What makes this so easy to use is the fact that once you are in the roundabout, you have priority over people who are not in the roundabout. So, the people at the bottom right are simply waiting for a gap, which will occur anytime someone in the roundabout goes down the road the orange car is going down. Then they can hop into the roundabout themselves, and spin ’round it to whichever of the four available roads they want to go down. If they miss their turn, as I have, they can go round it again, and they don’t have to worry that cars outside the roundabout are going to come in and cut them off, because that’s not how it works when you’re King Of The Roundabout. The people must defer to the King until the King leaves and they enter and become the new King Of The Roundabout. (Yes, this is how I am imagining it when I am driving.)

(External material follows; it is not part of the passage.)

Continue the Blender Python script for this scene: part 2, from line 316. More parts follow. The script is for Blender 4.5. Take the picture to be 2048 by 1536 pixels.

Then there are mini-roundabouts, which at first I also hated, because they’re simply a white circle painted on the tarmac that you are supposed to treat as if it’s a proper roundabout, and they’re easy to miss and thereby annoy other drivers. But they, too, have their virtues. They make it easy to turn across a busy street, because again, once you’re in the roundabout, you’re the King and you can get off wherever you like. (Here‘s a helpful roundabout etiquette guide provided by the town government of Whitchurch-Stoufville in Canada.)

As with any good thing, you can go too far. There is a roundabout in Swindon known as the “magic roundabout.” It consists of five small roundabouts combined in a circle to form one gigantic roundabout, and you can go around the big roundabout either counterclockwise or clockwise depending on how you use the little roundabouts. Here is what it looks like:

I do not think this roundabout is magic. I think it shows a country becoming too pleased with itself and getting carried away. It makes me want to be an American again. If they ever try to build one of these monsters in New Orleans, I will join the squadron of angry locals who march to destroy it in the night.

Nevertheless, my loyalties remain circular. The anarchist in me, who does not like deferring to the authority of little red lights, likes the freedom to go when it is safe rather than when the timer has arbitrarily decided. The public safety policy technocrat in me likes the fact that fewer people will be horribly maimed and injured, and more people will be around to watch their children grow up. The aesthete in me loves the beautiful mixture of complexity and simplicity, the way that roundabouts follow rhythms more than rules.

There are many things I will not miss about Britain when I leave. But I will pine for roundabouts until the end of my driving days.